Steven Zavala of Flyover Games is one of the lucky few to have mined gold from his subconscious. The core idea of his latest game, Wavecrash!!, came to him in a splash of moonlit REM images: a wild group of characters running around a checkered board throwing waves at each other. Sometimes it’s just that simple.

Wavecrash!! is a rectangular ring, stocked with two opponents dashing around and throwing swells of energy at each other. Steven then spun the wheel a bit further, turning the checkered board into a match three game. He cites a combination of Bubble Bobble and the Mega Man Battle Network games as another inspirational metaphor, but the game has since discarded the Bubble Bobble bits with an eye towards the weird puzzle heyday of Nintendo DS and PSP games like Lumines and Meteos welded with a tweaked puzzle fighter feel. That genre clearly anchors the idea of this game, but it doesn’t play like any other I’m familiar with. Wavecrash!! has each player match three or more colors on their own board in order to send that same number of squares flying at their opponent. If the wave connects to the other player’s avatar, they’re hit and lose some health. First to go down loses the round.
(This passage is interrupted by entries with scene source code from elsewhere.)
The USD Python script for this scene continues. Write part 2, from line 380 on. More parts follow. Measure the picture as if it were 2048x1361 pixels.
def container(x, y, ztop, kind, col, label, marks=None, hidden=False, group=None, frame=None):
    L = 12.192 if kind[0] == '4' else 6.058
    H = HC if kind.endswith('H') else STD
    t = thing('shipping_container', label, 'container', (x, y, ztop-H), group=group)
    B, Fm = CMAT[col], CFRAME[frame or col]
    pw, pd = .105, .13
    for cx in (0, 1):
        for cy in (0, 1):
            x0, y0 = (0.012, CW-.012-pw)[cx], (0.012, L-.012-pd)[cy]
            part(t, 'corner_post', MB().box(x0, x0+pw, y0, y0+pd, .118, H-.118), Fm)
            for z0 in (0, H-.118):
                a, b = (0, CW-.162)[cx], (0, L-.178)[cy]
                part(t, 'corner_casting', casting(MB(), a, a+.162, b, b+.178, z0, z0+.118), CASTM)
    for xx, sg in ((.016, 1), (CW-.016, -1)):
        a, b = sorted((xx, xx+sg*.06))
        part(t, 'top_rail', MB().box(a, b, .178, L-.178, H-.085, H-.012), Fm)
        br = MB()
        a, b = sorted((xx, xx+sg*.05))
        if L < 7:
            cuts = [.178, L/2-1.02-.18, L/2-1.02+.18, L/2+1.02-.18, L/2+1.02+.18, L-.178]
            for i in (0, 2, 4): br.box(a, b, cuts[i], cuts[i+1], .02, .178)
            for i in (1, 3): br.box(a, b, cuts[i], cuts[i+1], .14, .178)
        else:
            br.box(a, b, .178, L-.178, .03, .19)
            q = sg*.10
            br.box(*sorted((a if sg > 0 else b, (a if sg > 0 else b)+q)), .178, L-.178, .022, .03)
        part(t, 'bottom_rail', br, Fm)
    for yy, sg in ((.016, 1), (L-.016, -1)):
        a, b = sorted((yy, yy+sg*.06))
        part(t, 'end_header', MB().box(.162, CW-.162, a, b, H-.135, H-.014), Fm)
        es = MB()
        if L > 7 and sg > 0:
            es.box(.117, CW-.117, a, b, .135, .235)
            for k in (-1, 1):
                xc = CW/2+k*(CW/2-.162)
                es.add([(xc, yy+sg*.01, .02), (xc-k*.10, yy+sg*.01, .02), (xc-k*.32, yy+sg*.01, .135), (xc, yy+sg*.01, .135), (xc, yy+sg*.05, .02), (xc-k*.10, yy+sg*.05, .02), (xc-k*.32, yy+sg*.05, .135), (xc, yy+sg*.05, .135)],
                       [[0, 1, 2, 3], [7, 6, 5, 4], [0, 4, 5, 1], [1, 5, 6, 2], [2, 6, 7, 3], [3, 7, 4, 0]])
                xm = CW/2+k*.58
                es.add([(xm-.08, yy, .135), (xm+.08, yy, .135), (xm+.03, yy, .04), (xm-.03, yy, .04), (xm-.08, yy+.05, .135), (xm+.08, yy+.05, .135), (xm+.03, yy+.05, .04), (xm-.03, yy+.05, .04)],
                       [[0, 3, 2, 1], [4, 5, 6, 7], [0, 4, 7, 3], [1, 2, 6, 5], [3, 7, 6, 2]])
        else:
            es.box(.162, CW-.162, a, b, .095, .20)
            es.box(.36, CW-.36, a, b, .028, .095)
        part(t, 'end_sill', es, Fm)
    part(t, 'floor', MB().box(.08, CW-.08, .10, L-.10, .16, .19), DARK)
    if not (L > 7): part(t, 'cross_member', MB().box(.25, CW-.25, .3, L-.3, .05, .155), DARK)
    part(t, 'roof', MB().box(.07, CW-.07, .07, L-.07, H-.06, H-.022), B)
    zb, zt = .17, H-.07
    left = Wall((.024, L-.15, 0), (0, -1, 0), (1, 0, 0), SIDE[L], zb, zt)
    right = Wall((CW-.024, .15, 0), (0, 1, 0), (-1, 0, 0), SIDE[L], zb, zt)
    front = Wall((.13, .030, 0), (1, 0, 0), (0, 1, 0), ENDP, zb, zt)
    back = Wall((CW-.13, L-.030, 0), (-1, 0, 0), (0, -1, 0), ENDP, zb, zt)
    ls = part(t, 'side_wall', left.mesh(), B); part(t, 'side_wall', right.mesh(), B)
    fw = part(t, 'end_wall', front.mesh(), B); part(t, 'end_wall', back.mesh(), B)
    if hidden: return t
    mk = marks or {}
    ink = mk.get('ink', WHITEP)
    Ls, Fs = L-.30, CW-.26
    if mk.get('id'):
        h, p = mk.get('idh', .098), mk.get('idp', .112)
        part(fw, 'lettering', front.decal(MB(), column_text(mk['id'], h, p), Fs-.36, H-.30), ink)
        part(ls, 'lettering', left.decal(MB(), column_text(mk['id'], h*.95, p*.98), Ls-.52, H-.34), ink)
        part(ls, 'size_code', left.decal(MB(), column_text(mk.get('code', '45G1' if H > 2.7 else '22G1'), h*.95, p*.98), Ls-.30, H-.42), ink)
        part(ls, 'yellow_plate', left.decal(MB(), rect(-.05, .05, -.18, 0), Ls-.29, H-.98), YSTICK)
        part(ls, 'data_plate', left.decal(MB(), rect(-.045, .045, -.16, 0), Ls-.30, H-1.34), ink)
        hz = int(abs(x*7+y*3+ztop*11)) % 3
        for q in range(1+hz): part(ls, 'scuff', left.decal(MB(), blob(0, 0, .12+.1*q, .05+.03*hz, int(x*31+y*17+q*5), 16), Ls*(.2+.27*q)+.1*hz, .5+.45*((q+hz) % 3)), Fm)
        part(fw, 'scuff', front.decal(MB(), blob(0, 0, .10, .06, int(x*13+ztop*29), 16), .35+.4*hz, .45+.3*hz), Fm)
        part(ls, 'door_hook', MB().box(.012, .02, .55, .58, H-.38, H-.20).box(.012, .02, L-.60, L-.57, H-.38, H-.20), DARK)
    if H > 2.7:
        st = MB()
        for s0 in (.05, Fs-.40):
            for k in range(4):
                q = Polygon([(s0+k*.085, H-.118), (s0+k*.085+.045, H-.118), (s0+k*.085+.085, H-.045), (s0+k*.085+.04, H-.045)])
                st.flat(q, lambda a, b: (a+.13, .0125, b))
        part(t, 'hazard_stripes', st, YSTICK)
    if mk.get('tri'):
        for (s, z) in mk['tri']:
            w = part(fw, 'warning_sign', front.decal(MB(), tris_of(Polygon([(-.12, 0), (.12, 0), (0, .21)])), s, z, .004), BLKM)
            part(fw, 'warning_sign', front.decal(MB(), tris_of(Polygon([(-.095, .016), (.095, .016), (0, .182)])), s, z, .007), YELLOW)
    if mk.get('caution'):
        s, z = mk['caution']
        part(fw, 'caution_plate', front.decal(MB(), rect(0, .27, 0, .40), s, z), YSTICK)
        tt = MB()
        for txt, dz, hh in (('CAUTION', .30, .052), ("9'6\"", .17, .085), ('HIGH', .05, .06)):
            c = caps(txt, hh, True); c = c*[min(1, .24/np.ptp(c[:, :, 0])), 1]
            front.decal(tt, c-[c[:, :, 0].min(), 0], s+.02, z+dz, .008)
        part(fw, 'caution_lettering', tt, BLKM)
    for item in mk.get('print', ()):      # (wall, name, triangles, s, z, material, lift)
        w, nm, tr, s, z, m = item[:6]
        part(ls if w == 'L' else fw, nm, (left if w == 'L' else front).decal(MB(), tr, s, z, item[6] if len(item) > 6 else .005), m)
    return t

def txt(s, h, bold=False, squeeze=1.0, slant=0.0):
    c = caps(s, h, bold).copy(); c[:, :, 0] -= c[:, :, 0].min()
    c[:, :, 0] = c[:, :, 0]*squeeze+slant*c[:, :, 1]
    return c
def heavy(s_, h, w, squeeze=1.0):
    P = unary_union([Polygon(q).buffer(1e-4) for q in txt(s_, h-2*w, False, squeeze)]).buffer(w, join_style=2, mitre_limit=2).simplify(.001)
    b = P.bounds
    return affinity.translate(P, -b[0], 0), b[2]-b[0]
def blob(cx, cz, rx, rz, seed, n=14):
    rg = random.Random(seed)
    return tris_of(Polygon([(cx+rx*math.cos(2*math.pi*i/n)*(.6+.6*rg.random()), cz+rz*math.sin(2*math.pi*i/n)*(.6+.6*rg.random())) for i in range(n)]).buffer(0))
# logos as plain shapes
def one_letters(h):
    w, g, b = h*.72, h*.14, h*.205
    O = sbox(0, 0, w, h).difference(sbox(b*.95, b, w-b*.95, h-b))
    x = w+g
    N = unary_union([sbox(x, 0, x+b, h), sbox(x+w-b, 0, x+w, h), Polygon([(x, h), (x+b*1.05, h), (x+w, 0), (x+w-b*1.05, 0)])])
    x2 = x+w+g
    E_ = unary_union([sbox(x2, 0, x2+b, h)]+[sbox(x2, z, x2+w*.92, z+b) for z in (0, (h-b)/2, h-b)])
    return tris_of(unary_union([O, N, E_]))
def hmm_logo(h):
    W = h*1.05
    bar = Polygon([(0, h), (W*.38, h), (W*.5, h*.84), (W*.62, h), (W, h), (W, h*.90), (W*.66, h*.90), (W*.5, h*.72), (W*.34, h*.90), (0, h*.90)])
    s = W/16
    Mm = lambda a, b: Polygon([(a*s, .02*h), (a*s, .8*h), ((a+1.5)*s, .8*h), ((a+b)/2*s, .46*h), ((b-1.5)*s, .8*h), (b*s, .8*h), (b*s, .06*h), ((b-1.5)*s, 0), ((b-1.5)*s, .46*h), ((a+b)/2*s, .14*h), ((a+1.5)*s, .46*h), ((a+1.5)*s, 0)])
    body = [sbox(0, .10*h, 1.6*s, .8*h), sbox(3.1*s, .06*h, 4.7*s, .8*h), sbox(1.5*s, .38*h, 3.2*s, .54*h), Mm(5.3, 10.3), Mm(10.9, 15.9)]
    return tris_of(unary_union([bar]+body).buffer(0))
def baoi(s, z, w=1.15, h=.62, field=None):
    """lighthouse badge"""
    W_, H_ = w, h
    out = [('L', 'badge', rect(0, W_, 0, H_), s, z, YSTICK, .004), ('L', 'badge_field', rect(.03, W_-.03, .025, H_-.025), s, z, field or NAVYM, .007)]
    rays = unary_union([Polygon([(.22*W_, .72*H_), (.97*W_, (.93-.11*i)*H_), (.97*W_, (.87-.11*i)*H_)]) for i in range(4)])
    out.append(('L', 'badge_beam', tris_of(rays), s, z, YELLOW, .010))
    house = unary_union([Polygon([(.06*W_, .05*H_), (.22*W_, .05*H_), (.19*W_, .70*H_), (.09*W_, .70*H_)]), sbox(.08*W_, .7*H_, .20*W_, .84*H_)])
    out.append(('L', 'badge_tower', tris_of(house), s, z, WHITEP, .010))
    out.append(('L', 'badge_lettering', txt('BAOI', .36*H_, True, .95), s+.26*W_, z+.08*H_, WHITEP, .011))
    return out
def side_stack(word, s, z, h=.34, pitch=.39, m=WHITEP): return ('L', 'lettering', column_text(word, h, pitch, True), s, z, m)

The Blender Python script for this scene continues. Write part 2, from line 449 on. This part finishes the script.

Whereas other competitive puzzlers are more about sending piles of garbage to the opponent in order to overwhelm them, Wavecrash!! demands more immediate tactical awareness. You need to watch their avatar, while moving yours in order to both dodge and match tiles, as sending waves willy-nilly won’t consistently score hits. Larger waves move slower and are easier to dodge, unless you’re keeping a keen eye on the board and able to pin the other player into an hazardous position. Overwhelming force is always an option, but a well-timed strike is much more satisfying and ultimately necessary to win against a player with any modicum of skill. The fighting game, a mere metaphor for competition in many other puzzlers, is a much more literal layer in this game. The puzzle is the board, the source of each fighter’s ki, and simply matching the most colors at one time won’t do much good if you aren’t aware of your and your enemy’s positioning.

Wavecrash!! is built for the resurgence of hectic couch co-op, where trash talk and good-natured spittle-flecked victory chants make a night. There are currently seven different scrappers to choose from, each with a different “hype mode” ability that charges up over time and can of course turn the tables of the match. As such, Steven likes to consider this the “hypest puzzle brawler” and I’m very tempted to agree. It’s still in development and as such is still lacking a robust AI opponent, but there’s a tutorial and a survival mode for when you need to train up against the friends and roommates who you drag into the ring. This game is deceptively simple like the most delicious puzzlers, the kind that are difficult to conjure with any long-lasting substance. Wavecrash!! has the potential to ride out the swell, threading the needle of match-3 games and that sweet, grid-based Battle Network combat.